Facebook I resisted getting a Facebook account for the longest time -- partly because I avoid unproductive, time-eroding online activities, but also because I cringed at the thought of all the people I have known, some of my oldest and dearest friends, discovering that I had never had the balls to tell them my truth.
I have discovered the same thing at every stage of my coming out process -- that those who mind don't matter and those who matter don't mind. Even better, there are thousands of you who have waited to talk about your own truth, and that my doing so as well allows an important conversation to take place that we ALL want to have -- I am only really holding up a mirror.
The very people who I feared might judge me -- who might not like me anymore if they knew -- are now writing to me about their own spirituality. These stories are twenty years old and they usually start with "I've never told anyone this before..."
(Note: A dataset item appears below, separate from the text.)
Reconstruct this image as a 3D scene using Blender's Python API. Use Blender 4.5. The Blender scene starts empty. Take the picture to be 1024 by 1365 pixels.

What's really bittersweet is that we could have shared these stories decades ago and it would have been okay. It might even have been amazing.
So, I'm on track -- I'm still a writer of fiction and an aspiring novelist whose day job happens to be performing psychic readings. Yes, I'm a minister, a counselor, a life coach... None of those labels are really important. As soon as I had acquired them at my ego's insistence, I discovered they aren't necessarily all that important. I've got to tell you, being a psychic is the best job I've ever had. It beats the hell out of waiting tables.